● Data shown:
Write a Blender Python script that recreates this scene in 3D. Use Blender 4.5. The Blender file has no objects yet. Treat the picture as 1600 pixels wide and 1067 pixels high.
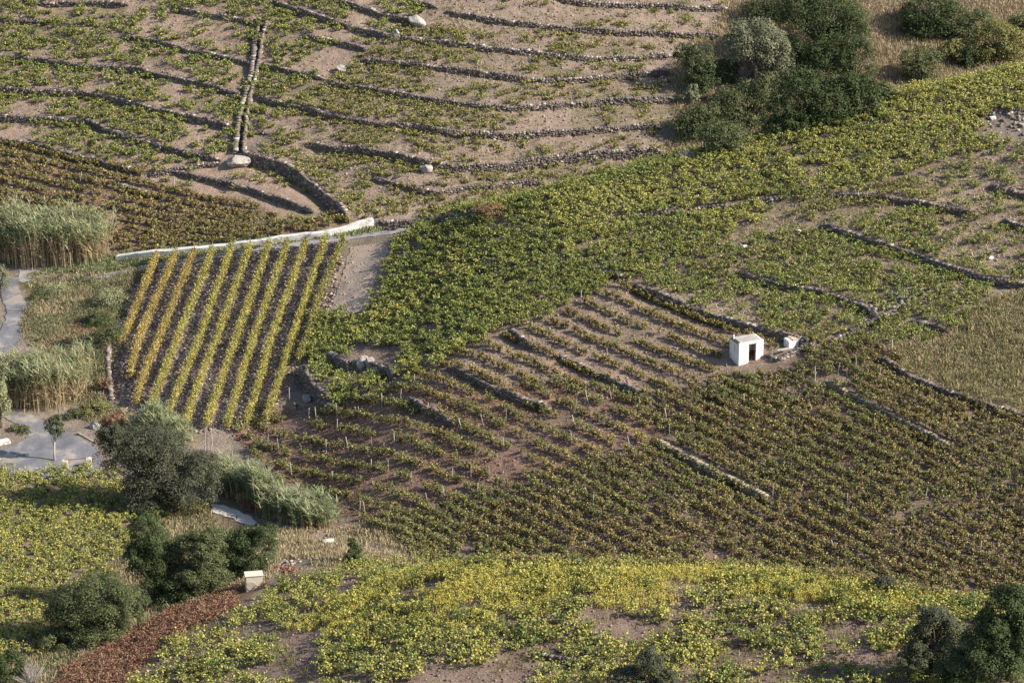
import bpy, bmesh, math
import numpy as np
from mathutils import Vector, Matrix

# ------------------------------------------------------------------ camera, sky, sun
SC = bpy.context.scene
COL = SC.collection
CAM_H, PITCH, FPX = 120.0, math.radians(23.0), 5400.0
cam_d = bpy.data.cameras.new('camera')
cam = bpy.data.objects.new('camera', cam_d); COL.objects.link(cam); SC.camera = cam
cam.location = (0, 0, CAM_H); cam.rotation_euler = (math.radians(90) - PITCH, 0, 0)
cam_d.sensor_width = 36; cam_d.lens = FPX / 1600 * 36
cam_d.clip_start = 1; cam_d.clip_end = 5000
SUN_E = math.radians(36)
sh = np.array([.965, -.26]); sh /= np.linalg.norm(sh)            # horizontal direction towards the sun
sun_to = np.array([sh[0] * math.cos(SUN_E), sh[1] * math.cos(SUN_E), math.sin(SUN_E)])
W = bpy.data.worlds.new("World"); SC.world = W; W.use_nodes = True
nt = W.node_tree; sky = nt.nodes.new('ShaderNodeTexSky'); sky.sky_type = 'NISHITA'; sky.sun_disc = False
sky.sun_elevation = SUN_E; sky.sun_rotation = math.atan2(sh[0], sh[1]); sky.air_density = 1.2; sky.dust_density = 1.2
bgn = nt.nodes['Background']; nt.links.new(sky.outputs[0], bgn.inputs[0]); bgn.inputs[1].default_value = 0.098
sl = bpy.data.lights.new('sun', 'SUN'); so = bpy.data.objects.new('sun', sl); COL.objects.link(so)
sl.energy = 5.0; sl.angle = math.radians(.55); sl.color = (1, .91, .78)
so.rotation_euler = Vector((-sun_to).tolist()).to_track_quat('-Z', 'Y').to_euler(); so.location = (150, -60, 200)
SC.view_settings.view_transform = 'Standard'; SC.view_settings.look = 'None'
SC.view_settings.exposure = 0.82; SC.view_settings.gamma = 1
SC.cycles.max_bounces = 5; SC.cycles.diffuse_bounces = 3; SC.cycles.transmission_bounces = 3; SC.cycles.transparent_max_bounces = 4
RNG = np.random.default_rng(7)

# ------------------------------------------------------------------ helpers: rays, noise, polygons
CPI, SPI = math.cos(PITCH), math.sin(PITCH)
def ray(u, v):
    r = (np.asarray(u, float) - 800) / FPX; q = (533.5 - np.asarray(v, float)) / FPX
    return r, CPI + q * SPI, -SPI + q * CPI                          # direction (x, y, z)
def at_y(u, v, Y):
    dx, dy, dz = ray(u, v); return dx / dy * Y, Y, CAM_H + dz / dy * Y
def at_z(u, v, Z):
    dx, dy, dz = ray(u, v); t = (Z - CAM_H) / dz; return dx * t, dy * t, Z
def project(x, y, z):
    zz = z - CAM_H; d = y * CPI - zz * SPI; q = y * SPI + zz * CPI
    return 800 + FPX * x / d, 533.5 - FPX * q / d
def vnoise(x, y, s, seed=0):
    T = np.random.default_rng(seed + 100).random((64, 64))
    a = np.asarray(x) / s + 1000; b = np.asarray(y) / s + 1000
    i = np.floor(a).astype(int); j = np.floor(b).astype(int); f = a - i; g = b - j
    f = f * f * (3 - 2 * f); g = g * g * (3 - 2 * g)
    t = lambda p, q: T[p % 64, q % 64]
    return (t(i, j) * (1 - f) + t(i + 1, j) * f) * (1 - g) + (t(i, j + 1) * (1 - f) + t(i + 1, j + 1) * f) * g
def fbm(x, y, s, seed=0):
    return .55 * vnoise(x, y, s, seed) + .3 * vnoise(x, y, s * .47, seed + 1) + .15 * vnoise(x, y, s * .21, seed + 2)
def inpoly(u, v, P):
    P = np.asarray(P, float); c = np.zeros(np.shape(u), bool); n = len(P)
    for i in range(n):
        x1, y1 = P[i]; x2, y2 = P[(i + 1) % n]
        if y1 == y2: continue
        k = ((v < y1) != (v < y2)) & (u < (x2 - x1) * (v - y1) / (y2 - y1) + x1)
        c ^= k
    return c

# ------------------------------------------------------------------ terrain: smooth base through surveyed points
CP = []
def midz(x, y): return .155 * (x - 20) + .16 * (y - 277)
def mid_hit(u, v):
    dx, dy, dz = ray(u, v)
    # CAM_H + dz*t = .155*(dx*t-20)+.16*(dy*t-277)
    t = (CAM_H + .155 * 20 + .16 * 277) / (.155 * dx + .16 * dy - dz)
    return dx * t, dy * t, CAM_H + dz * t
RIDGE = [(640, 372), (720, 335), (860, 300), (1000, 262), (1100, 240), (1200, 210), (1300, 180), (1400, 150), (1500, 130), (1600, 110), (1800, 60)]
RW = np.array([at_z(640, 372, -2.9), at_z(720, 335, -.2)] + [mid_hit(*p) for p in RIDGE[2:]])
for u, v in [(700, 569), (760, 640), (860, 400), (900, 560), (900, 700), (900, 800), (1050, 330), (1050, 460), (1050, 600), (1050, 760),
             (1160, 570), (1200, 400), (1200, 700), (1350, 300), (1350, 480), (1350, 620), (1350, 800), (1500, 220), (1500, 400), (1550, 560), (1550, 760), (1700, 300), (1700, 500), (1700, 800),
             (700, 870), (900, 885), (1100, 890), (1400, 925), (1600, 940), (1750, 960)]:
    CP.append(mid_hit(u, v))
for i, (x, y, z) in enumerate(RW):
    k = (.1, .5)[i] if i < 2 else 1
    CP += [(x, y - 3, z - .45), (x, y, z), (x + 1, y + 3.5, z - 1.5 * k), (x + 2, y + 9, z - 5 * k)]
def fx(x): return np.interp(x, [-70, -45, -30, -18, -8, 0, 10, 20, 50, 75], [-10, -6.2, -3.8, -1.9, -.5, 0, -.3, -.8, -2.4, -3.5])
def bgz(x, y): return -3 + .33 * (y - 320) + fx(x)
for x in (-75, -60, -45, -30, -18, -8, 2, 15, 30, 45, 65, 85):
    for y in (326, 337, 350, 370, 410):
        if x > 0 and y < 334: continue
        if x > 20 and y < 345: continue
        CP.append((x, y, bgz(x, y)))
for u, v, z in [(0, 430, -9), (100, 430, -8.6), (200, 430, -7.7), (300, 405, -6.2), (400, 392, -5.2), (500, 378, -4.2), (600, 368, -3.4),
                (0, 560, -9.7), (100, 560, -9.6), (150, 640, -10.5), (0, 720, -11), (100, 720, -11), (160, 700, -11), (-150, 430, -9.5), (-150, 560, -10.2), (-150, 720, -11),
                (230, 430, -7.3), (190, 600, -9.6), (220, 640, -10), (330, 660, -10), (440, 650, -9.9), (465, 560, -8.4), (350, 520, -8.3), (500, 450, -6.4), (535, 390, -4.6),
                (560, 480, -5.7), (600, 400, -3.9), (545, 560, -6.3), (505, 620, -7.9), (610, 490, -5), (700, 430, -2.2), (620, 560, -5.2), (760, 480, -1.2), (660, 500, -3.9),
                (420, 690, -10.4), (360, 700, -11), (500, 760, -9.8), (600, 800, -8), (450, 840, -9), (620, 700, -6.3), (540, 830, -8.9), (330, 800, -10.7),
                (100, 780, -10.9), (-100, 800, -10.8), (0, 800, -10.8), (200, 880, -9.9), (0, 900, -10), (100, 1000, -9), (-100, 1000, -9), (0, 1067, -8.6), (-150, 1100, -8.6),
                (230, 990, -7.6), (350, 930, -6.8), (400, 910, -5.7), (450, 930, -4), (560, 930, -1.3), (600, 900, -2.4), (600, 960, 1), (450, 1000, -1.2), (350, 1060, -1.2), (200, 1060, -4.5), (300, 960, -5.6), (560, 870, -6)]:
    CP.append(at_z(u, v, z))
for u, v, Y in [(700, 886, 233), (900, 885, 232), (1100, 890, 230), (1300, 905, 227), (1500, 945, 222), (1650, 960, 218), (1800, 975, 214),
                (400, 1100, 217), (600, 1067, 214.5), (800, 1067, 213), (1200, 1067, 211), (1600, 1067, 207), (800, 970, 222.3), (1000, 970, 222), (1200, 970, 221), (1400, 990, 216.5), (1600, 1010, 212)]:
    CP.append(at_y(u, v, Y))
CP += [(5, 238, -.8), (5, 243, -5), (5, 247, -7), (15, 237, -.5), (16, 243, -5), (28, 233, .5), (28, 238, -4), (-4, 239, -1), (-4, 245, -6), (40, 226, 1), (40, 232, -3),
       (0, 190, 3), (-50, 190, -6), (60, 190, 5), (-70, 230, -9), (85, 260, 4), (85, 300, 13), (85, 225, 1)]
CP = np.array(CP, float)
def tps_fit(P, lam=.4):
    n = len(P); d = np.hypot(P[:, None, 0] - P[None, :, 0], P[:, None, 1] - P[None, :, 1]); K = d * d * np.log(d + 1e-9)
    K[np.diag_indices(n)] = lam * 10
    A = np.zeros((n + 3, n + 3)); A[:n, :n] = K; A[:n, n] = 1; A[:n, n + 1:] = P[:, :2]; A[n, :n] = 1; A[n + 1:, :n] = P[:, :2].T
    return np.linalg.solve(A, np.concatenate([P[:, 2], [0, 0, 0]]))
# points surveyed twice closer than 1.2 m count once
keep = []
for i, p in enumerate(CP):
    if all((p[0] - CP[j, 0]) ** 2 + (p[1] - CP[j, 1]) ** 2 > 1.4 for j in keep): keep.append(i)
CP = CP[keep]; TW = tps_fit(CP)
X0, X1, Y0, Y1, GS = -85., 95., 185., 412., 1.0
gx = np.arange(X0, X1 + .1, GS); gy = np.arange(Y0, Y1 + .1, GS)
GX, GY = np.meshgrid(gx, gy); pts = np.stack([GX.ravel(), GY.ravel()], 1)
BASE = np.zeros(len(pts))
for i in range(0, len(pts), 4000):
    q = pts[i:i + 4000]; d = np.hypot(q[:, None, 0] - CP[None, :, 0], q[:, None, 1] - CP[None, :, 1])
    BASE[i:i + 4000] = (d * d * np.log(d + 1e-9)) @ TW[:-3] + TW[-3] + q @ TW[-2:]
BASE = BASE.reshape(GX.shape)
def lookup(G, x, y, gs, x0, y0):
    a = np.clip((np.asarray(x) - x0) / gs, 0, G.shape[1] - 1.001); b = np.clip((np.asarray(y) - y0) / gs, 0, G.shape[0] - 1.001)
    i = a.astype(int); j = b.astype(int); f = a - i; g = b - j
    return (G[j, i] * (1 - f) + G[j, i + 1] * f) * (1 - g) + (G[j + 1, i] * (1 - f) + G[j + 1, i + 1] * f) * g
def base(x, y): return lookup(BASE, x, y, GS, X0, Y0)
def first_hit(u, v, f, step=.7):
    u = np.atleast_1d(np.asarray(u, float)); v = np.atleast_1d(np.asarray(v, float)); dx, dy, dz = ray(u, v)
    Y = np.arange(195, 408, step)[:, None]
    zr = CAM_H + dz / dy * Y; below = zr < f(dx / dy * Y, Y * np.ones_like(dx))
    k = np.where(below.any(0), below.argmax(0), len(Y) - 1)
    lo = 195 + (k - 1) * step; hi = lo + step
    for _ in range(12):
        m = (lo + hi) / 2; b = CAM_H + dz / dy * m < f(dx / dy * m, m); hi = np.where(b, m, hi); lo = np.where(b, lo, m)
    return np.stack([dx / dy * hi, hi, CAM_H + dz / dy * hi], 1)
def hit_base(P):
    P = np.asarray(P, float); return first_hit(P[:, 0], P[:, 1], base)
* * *
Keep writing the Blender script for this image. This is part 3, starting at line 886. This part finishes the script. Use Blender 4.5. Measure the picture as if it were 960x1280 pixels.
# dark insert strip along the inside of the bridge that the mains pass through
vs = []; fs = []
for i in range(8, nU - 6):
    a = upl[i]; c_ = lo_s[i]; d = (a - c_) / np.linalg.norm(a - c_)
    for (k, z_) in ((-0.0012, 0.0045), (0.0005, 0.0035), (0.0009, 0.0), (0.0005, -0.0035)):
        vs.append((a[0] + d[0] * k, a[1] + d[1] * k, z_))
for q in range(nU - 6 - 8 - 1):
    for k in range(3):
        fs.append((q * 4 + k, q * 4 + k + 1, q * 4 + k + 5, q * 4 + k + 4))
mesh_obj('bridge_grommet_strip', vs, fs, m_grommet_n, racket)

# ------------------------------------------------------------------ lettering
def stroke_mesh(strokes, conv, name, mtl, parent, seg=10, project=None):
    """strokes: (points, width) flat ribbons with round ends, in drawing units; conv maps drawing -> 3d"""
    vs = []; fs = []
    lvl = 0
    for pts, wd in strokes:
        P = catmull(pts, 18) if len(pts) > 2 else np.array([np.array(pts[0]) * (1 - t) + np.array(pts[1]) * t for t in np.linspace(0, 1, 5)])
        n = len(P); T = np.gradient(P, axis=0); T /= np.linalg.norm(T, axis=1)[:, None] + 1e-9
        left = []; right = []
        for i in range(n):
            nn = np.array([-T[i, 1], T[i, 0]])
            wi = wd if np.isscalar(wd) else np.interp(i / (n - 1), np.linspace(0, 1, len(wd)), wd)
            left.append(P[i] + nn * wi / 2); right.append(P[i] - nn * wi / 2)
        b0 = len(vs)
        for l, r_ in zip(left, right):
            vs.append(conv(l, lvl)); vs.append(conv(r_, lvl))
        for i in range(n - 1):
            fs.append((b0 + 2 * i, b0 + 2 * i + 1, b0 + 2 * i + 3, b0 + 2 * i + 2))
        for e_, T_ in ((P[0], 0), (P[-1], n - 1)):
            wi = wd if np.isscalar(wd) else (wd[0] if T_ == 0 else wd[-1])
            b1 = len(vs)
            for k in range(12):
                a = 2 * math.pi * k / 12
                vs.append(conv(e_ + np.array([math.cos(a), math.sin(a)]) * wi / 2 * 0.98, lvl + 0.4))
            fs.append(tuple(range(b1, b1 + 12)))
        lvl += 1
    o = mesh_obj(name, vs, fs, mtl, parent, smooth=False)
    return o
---
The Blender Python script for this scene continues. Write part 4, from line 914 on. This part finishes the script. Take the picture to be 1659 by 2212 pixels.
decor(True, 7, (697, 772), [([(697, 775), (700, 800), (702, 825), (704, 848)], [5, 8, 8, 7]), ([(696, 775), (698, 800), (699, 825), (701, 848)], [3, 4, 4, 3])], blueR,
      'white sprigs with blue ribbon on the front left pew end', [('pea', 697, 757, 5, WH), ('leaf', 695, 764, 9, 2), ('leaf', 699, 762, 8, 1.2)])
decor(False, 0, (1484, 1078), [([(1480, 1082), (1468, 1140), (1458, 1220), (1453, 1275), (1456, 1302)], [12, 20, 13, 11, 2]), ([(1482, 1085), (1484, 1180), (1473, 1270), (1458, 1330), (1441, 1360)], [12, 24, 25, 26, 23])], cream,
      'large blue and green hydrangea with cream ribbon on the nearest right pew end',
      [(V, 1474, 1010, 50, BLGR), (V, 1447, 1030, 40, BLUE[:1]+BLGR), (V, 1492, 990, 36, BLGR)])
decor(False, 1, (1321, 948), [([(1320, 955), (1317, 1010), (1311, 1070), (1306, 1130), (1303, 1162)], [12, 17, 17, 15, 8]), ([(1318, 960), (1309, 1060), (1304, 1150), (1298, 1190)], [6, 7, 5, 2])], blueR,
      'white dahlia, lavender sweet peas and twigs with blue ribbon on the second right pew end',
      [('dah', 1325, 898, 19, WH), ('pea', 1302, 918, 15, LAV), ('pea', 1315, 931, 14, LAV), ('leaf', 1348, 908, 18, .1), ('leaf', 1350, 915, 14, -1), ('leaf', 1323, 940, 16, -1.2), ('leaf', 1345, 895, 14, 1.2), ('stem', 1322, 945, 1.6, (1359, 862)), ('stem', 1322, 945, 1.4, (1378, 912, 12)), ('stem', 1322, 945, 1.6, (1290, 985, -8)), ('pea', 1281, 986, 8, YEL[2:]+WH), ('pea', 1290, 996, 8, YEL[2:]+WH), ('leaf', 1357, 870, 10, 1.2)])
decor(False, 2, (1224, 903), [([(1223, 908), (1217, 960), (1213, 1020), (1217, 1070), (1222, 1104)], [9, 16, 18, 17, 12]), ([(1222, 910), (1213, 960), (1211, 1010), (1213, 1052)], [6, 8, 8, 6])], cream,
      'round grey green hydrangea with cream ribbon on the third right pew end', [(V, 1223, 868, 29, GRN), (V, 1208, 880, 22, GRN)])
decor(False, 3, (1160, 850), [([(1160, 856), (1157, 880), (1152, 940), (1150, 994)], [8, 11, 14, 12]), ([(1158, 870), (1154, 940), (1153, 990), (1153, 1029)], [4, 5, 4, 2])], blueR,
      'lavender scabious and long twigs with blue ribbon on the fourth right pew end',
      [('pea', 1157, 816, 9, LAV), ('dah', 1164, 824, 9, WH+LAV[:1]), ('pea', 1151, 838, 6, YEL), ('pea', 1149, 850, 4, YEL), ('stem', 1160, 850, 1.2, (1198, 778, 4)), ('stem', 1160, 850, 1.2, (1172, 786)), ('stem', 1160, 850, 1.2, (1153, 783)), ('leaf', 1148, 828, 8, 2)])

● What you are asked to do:
Leave out the pictures and transcribe exactly the lines from the one containing "Write a Blender" through the one containing "from mathutils import Vector, Matrix".

● Written reply:
Write a Blender Python script that recreates this scene in 3D. Use Blender 4.5. The Blender file has no objects yet. Treat the picture as 1600 pixels wide and 1067 pixels high.
import bpy, bmesh, math
import numpy as np
from mathutils import Vector, Matrix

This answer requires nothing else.